Ansa and Holappa are made for one another, and “Fallen Leaves” is a hopeful love story. Kaurismäki, who also wrote the screenplay, is rooting for this couple, and goes out of his way to normalize the odds stacked against them. When Ansa finally invites Holappa to dinner, she realizes she only has one place setting. She’s been alone so long, the thought of splurging on a second has never come up. Ansa serves screw-top sparkling wine as an aperitif, which doesn’t quench Holappa’s real thirst, as he tips his own flask on the sly. When Ansa says she won’t accept an alcoholic because her father and brother died from alcoholism and her mother died from grief, he tells her he doesn’t take orders. It is a large gap to bridge. Drinking is a hard habit to break, and Holappa, who works as a sandblaster at the start of the film, gets fired for drinking on the job more than once. 
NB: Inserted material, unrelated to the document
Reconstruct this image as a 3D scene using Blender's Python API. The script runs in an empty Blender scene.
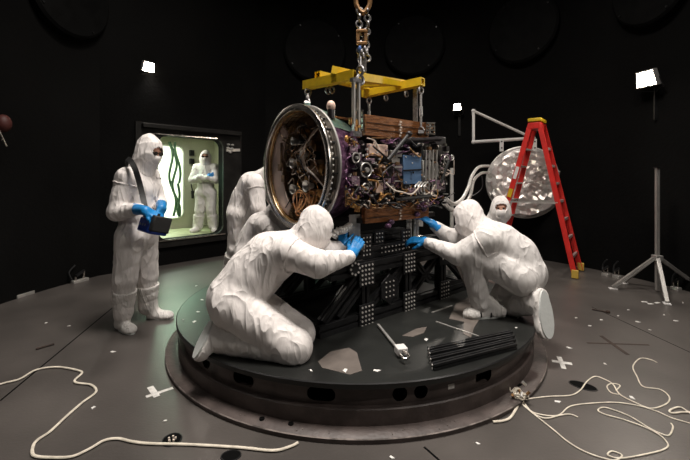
import bpy, math, random
import numpy as np
from mathutils import Vector, Matrix
random.seed(7)
rng = np.random.default_rng(7)
SC = bpy.context.scene
COL = SC.collection
PI = math.pi

# ------------------------------------------------------------------ camera model
FPX, HOR, CAMH = 380.0, 178.0, 1.46
ZT = 0.291                                   # height of the platform top
PC = (0.089, 3.775)                          # platform centre
CC = (0.25, 4.05)                            # chamber centre
CR = 4.25                                    # chamber radius

def V(*a): return np.array(a, float)
def P(px, py, d):                            # a point seen at px,py that stands d metres away
    return V((px-345)/FPX*d, d, CAMH-(py-HOR)/FPX*d)
def onz(px, py, z=0.0):
    d = FPX*(CAMH-z)/(py-HOR)
    return V((px-345)/FPX*d, d, z)
def fl(px, py): return onz(px, py, 0.0)
def pt(px, py): return onz(px, py, ZT)
def wallhit(px, R):
    k = (px-345)/FPX
    a = 1+k*k; b = -2*(k*CC[0]+CC[1]); c = CC[0]**2+CC[1]**2-R*R
    d = (-b+math.sqrt(b*b-4*a*c))/(2*a)
    return d
def unit(v):
    v = np.asarray(v, float); return v/max(np.linalg.norm(v), 1e-9)

# ------------------------------------------------------------------ materials
MATS = {}
def mat(name, col, rough=.5, metal=0., bump=0., bscale=40., var=0., vscale=6., emit=None, estr=0., spec=.5, col2=None, trans=0., coat=0., stretch=None):
    m = bpy.data.materials.new(name); m.use_nodes = True
    nt = m.node_tree; b = nt.nodes['Principled BSDF']
    b.inputs['Base Color'].default_value = (*col, 1)
    b.inputs['Roughness'].default_value = rough
    b.inputs['Metallic'].default_value = metal
    b.inputs['Specular IOR Level'].default_value = spec
    b.inputs['Transmission Weight'].default_value = trans
    b.inputs['Coat Weight'].default_value = coat
    if emit:
        b.inputs['Emission Color'].default_value = (*emit, 1); b.inputs['Emission Strength'].default_value = estr
    tc = nt.nodes.new('ShaderNodeTexCoord')
    src = tc.outputs['Object']
    if stretch:
        mp = nt.nodes.new('ShaderNodeMapping'); mp.inputs['Scale'].default_value = stretch
        nt.links.new(src, mp.inputs['Vector']); src = mp.outputs['Vector']
    if var or col2:
        n = nt.nodes.new('ShaderNodeTexNoise'); n.inputs['Scale'].default_value = vscale; n.inputs['Detail'].default_value = 5
        nt.links.new(src, n.inputs['Vector'])
        r = nt.nodes.new('ShaderNodeValToRGB')
        c2 = col2 if col2 else tuple(min(1, c*(1+var)) for c in col)
        c1 = col if col2 else tuple(c*(1-var) for c in col)
        r.color_ramp.elements[0].position = .38; r.color_ramp.elements[1].position = .62
        r.color_ramp.elements[0].color = (*c1, 1); r.color_ramp.elements[1].color = (*c2, 1)
        nt.links.new(n.outputs['Fac'], r.inputs['Fac']); nt.links.new(r.outputs['Color'], b.inputs['Base Color'])
    if bump:
        n = nt.nodes.new('ShaderNodeTexNoise'); n.inputs['Scale'].default_value = bscale; n.inputs['Detail'].default_value = 4
        nt.links.new(src, n.inputs['Vector'])
        bp = nt.nodes.new('ShaderNodeBump'); bp.inputs['Strength'].default_value = bump; bp.inputs['Distance'].default_value = .02
        nt.links.new(n.outputs['Fac'], bp.inputs['Height']); nt.links.new(bp.outputs['Normal'], b.inputs['Normal'])
    MATS[name] = m
    return m
M_floor = mat('floor_black_panel', (.080, .071, .065), .38, var=.22, vscale=1.1, bump=.06, bscale=60, spec=.4)
M_wall = mat('chamber_black_paint', (.0045, .0044, .0043), .8, var=.3, vscale=.5, bump=.2, bscale=25, spec=.06)
M_disc = mat('port_black_paint', (.0045, .0045, .0045), .7, spec=.06, var=.2)
def cloth(name, col, rough, sc=5., st=.44):
    m = mat(name, col, rough, spec=.2); nt = m.node_tree; b = nt.nodes['Principled BSDF']
    tc = nt.nodes.new('ShaderNodeTexCoord'); prev = None
    def mth(op, x, v=None, clamp=False):
        q = nt.nodes.new('ShaderNodeMath'); q.operation = op; q.use_clamp = clamp; nt.links.new(x, q.inputs[0])
        if v is not None: q.inputs[1].default_value = v
        return q.outputs[0]
    for i, (s, k, rot, kk) in enumerate(((sc, st, (.5, .3, .2), 7), (sc*1.25, st, (1.3, .9, .4), 7), (sc*2.4, st*.7, (.2, 1.4, 1.1), 5), (sc*4.5, st*.35, (1.0, .2, 2.0), 3.5))):
        mp = nt.nodes.new('ShaderNodeMapping'); mp.inputs['Rotation'].default_value = rot; mp.inputs['Scale'].default_value = (1.2, 1.2, .42)
        n = nt.nodes.new('ShaderNodeTexNoise'); n.inputs['Scale'].default_value = s; n.inputs['Detail'].default_value = 1; n.inputs['Distortion'].default_value = .5
        nt.links.new(tc.outputs['Object'], mp.inputs['Vector']); nt.links.new(mp.outputs['Vector'], n.inputs['Vector'])
        r = mth('ABSOLUTE', mth('SUBTRACT', n.outputs['Fac'], .5))
        r = mth('SUBTRACT', mth('MULTIPLY', r, kk), 1.); r = mth('MULTIPLY', r, -1., True); r = mth('POWER', r, 1.7)
        bp = nt.nodes.new('ShaderNodeBump'); bp.inputs['Strength'].default_value = k; bp.inputs['Distance'].default_value = .10/s
        nt.links.new(r, bp.inputs['Height'])
        if prev: nt.links.new(prev.outputs['Normal'], bp.inputs['Normal'])
        prev = bp
    nt.links.new(prev.outputs['Normal'], b.inputs['Normal'])
    return m
M_suit = cloth('coverall_white', (.80, .755, .73), .65)
M_suit2 = cloth('coverall_grey_white', (.70, .67, .65), .65)
M_hood = cloth('hood_white', (.80, .755, .73), .65, 7.)
M_boot = cloth('boot_white', (.74, .71, .68), .55, 9.)
M_sole = mat('boot_sole_grey', (.62, .64, .62), .5, bump=.1)
M_skin = mat('skin', (.50, .26, .18), .5, var=.12, vscale=20)
M_eye = mat('eye_dark', (.02, .015, .012), .2)
M_mask = mat('mask_white', (.72, .68, .66), .7, bump=.2, bscale=50)
M_glove = mat('nitrile_blue', (.012, .22, .56), .38, var=.1, bump=.15, bscale=60)
M_black = mat('black_strap', (.012, .012, .012), .6, bump=.1)
M_anod = mat('black_anodised', (.019, .019, .020), .36, metal=.3, var=.25, vscale=9)
M_anod2 = mat('black_plate', (.013, .013, .014), .5, metal=.2, var=.25, vscale=9)
M_bolt = mat('steel_bolt', (.85, .81, .77), .4, metal=.5)
M_steel = mat('polished_steel', (.66, .62, .57), .25, metal=1., var=.2, vscale=14)
M_alu = mat('aluminium', (.62, .60, .57), .42, metal=.75, var=.1)
M_white = mat('white_paint', (.72, .70, .68), .5, var=.05)
M_yellow = mat('yellow_paint', (.66, .43, .012), .45, var=.12, vscale=9)
M_red = mat('red_fibreglass', (.62, .024, .018), .4, var=.1, vscale=8)
M_chain = mat('galvanised_chain', (.26, .25, .25), .4, metal=.9, var=.3, vscale=60)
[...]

Timo Salminen’s cinematography is bleak and beautiful. Using only natural light, he captures an urban grime at its most unflattering. The shadows are murky. Extensive use of medium and wide shots on a static camera makes the audience feel like visitors, observing the events at a distance, while the players intimately explore the neighborhood they’re stuck in forever, even if an agent from some big record label shows up on karaoke night. Helsinki is depressing to visit, but reality to its citizens, even homey. Besides the concrete of the blocks and soot of the construction sites, Salminen brilliantly captures the tones of the prefabricated one-room apartments, and work crew living trailers of the city’s industrial section.

Kaurismäki is a little too artsy to make a movie for the workers, filled with escapism and hardships much easier on the eyes. He makes proletariat cinema. A true worker gets paid by the hour, and the film comes in at under an hour and a half. But the performances have the laconic feel of a salaried employee running out the clock. Words are inadequate for the necessary communication of deep hurt and vast chasms. But the audience is treated to shots of Ansa in front of a rain-splattered window, which says more than dialogue and ties “Fallen Leaves” to its cinematic relatives. 
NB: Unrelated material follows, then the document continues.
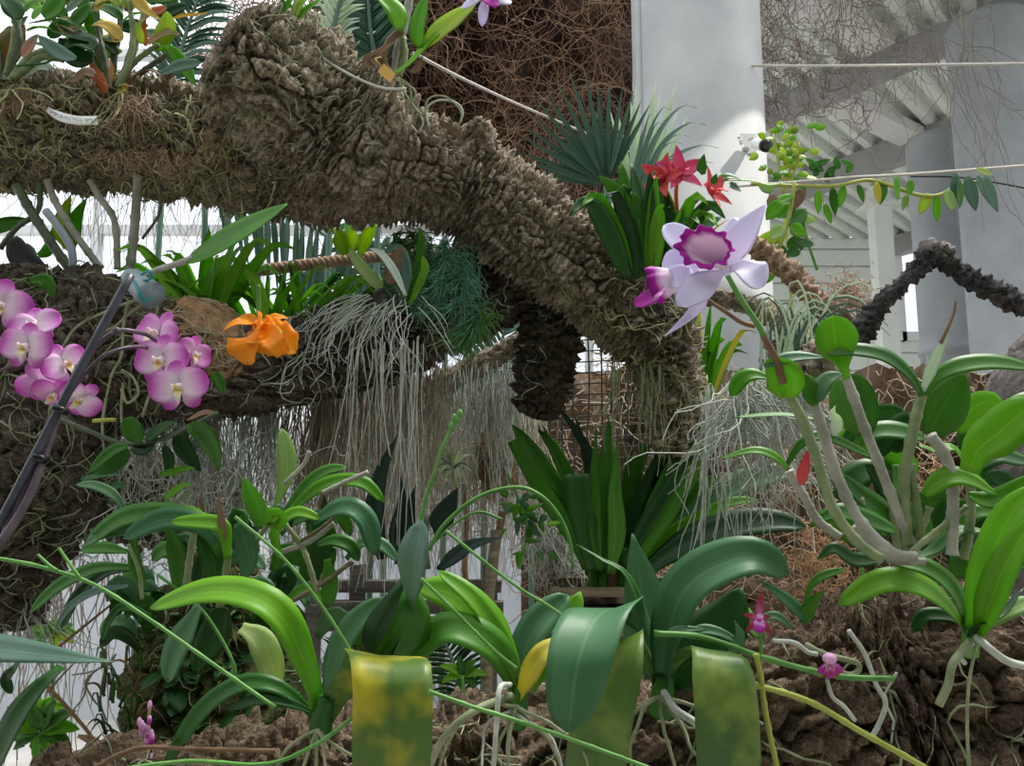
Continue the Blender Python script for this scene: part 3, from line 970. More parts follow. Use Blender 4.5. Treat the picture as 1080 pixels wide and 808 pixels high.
# coir rope vines from column to the knob
cr = thing('coir_liana', 'shaggy brown liana hung with coir between the column and the bent branch', 'liana', P(840, 300, 1.9))
m = MB()
for off, sd in (((0, 0), 16), ((8, 12), 17)):
    limb(m, [(782 + off[0], 246 + off[1], 2.0, 7), (806 + off[0], 266 + off[1], 1.98, 7), (836 + off[0], 290 + off[1], 1.94, 8), (862 + off[0], 318 + off[1], 1.9, 8), (893 + off[0], 338 + off[1], 1.86, 7)], 0.005, 24, 0.012, 0.014, 0.006, 0.35, sd)
m.build('stem', M['rope'], cr)
m = MB()
def knob():
    return P(895 + rnd.gauss(0, 11), 312 + rnd.gauss(0, 11), 1.84 + rnd.gauss(0, 0.02))
strands(m, knob, 260, 0.06, 0.0013, 0.12, 6, 3, Vector((0, 0, -.2)), 1.2, 1.0)
o = m.build('coir_knot', plain('coir_knot', (0.25, 0.15, 0.1), (0.5, 0.36, 0.26)), cr)
o['kind'] = 'stuff'
# ================================================================== PLANTS
NV = {'c': (0, .12, 1), 'u': (0, .92, .42), 'm': (0, .62, .78), 'l': (-.65, .3, .7), 'r': (.65, .3, .7), 'd': (0, -.6, .8), 'U': (0, 1, .15),
      'L': (-.9, .2, .35), 'R': (.9, .2, .35), 'ul': (-.5, .75, .45), 'ur': (.5, .75, .45), 'cl': (-.4, 0, .9), 'cr': (.4, 0, .9)}

def nv(c):
    return N(*NV[c]) if isinstance(c, str) else N(*c)

def leaf(root, pts, w, n='m', mat='leaf', prof='strap', n1=None, fold=0.28, thick=0.0014, seg=14, wave=0.0, d=None, name='leaf', label=None, curl=0.0, sc=1.0, cross=5, b0=None, b1=None):
    if d is not None:
        pts = [(p[0], p[1], d + (p[2] if len(p) > 2 else 0)) for p in pts]
    dm = pts[len(pts) // 2][2]
    m = MB().blade(PP(pts), px(w, dm) * sc, nv(n), nv(n1) if n1 else None, prof, fold, thick, seg, cross, wave, 20.0, curl, (0, 1), N(*b0) if b0 else None, N(*b1) if b1 else None)
    o = m.build(name, M[mat], root)
    if label:
        o['label'] = label
    return o

def stem(root, pts, r, mat='stem_green', name='stem', sides=8, d=None, r1=None, nodes=0, seg=None):
    """r in px"""
    if d is not None:
        pts = [(p[0], p[1], d + (p[2] if len(p) > 2 else 0)) for p in pts]
    seg = seg or max(8, 4 * len(pts))
    dm = pts[len(pts) // 2][2]
    sp_ = spline(PP(pts), seg)
    r0, r1_ = px(r, dm), px(r1 if r1 is not None else r, dm)
    rad = []
    for i in range(seg + 1):
        q = r0 + (r1_ - r0) * i / seg
        if nodes:
            ph = (i / seg * nodes) % 1
            q *= 1.0 + (0.16 if ph < 0.12 or ph > 0.9 else -0.04)
        rad.append(q)
    m = MB().tube(sp_, rad, sides)
    return m.build(name, M[mat], root)

def roots_from(root, c, n, L, r=0.0022, mat='root_white', name='aerial_root', down=0.6, fan=1.0):
    """individual aerial roots leaving a plant's base"""
    for k in range(n):
        a = -math.pi * (k + 0.5) / n + rnd.gauss(0, 0.2)
        p = P(*c)
        d = RIGHT * math.cos(a) * fan + UP * math.sin(a) * down - FWD * rnd.uniform(0.1, 0.6)
        d.normalize()
        pts = [p]
        for i in range(10):
            d = (d + Vector((rnd.gauss(0, .18), rnd.gauss(0, .18), rnd.gauss(0, .18) - 0.12))).normalized()
            p = p + d * (L * rnd.uniform(.7, 1.2) / 10)
            pts.append(p.copy())
        MB().tube(spline(pts, 20), [r * (1 - 0.4 * i / 20) for i in range(21)], 7).build(name, M[mat], root)

def fan_leaves(root, base, n, h, w, spread, mat, prof='spoon', d=1.6, ns=('m', 'c', 'l', 'r'), lean=0.0, jit=8, droop=0.2, mats=None, bw=18, fold=0.28, seg=11, dj=0.05):
    for k in range(n):
        a = (k + 0.5) / n * 2 - 1 + rnd.gauss(0, 0.12)
        hh = h * rnd.uniform(0.7, 1.1) * (1 - 0.2 * abs(a))
        x0 = base[0] + a * bw
        dx = a * spread * hh + lean * hh
        dd = d + rnd.uniform(-dj, dj)
        pts = [(x0, base[1] + rnd.uniform(-3, 3), dd), (x0 + dx * 0.35, base[1] - hh * 0.5, dd - 0.01), (x0 + dx * 0.75, base[1] - hh * 0.88, dd - 0.03), (x0 + dx * 1.1, base[1] - hh * (1 - droop * abs(a)), dd - 0.06)]
        leaf(root, pts, w * rnd.uniform(0.8, 1.15), rnd.choice(ns), rnd.choice(mats) if mats else mat, prof, fold=fold, seg=seg)

# petal materials: colour belongs to the petal (pale throat, coloured rim)
def petal_mat(name, inner, mid, rim, lo=0.25, hi=0.85, veins=0.35, trans=0.3, rimw=0.0):
    t = NT(name)
    uv = t.n('ShaderNodeTexCoord').outputs['UV']
    s = t.sep(uv)
    av = t.math('MULTIPLY', t.math('ABSOLUTE', t.math('SUBTRACT', s[1], 0.5)), 2.0)
    e = t.math('MAXIMUM', s[0], t.math('MULTIPLY', t.math('POWER', av, 2.0), t.math('ADD', 0.35, t.math('MULTIPLY', s[0], 0.75))))
    ve = t.noise(t.map(uv, (1.2, 26, 1)), 1.0, 2)
    e = t.math('ADD', e, t.math('MULTIPLY', t.math('SUBTRACT', ve, 0.5), veins))
    col = t.ramp(e, [(lo, inner), ((lo + hi) / 2, mid), (hi, rim)])
    return t.surf(col, 0.5, t.bump(ve, 0.12, 0.002), trans, 0.25)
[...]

Besides the funny zombie film, which allegorically mocks similarly insurmountable odds against the average person, Kaurismäki pays homage to cinema throughout “Fallen Leaves.” Ansa names the stray dog she takes home “Chaplin.” When Ansa and Holappa are outside the Ritz theatre, they are standing under the poster of David Lean’s 1945 film “Brief Encounter,” which also features impossible romance. This is a lost lesson to the improbable couple. When Holappa asks Ansa for her name, she says “I’ll tell you next time,” almost ensuring this will be a brief encounter after he loses her phone number when the piece of paper flies down the block.

The working class expects much lighter com in their rom, like the sparkling wine Ansa serves. The director allows its fizz to evoke a shared pleasure, and add some buzz to the drudgery of broken dreams. It might appear Kaurismäki allows the characters their only fantasy at karaoke, but the soundtrack matches the interior tone. The leather-jacketed, rebel-without-a-clue, Holappa may only adopt his “tough guys don’t sing” attitude because he’s got a horrible voice, but he empathizes deeply with a local female duo translating live depression with synth beats, haunting harmonies and inescapable melody. Huotari excels in his opening Finnish tango song, which follows some worker earnestly belting out some rockabilly. We hear Tchaikovsky, “Mambo Italiano,” and versions of “Kuolleet Lehdet” (“Dead Leaves”), known in English as “Autumn Leaves.” 

“Fallen Leaves” is minimal, offbeat, dry, and bleak, but Kaurismäki is a master of desolate deadpan. While romantics might crave more romance, film lovers will find a rich story about poor loners looking for an affordable connection. The payoff is ultimately satisfying.

Fallen Leaves” releases Nov. 17 in select theaters.